Sales reps make so much because they bring in so much more than they cost. It makes perfect sense for the business to keep retaining them. This is the same in every sector and industry.
> Sales reps make so much because they bring in so much more than they cost.
Almost. Engineers also bring in so much more than they cost.
The real question is if the money they bring in scales with the amount you're paying them. The reason salesmen can make so much money is because you can just pay them mostly on commission and take on practically zero risk of overpaying them. You can't do that with engineers.
Why not? Salespeople must have rules for assigning proportional commissions from joint sales. Why not assign proportional commissions to the engineers responsible for the product sold?
Because for product development, the time from starting a project until scalable revenue is very long. Granted, even the sales part can sometimes takes months, even years. But the engineer's work starts much before the sales work begins.
Engineers who want a bigger piece of the eventual profits start companies.
How do you know which engineer(s) are responsible? Maybe Alice and Bob both worked on the product but Bob spent all day on HN and Alice did all the work. And what about Charlie who joined after feature completion but fixed a couple of major bugs and closed a security hole that would have bankrupted the company had it been left open?
It's just unwieldy compared to the salespeople case.
It's just as complex with salespeople. What about Alice and Bob visiting the customer together for two presentations and then Bob closes the deal on the third presentation he does alone. What if Alice lives in Kansas and meets Charlie the Customer in Europe on vacation, should the European sales guy Marco get a piece of the action?

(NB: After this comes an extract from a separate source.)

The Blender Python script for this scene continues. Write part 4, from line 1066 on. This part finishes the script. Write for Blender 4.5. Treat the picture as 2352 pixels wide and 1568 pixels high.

imho this is not the key point. it is just so much easier to measure their performance. without good engineering a sales rep can't sell anything for long...
The key point is that this is nothing specific about health care nor that it's somehow broken/rotten.
And sales is usually more important unless it's a highly technical situation. There are plenty of terribly engineered but extremely popular products. The important part of staying in business is getting people to buy it.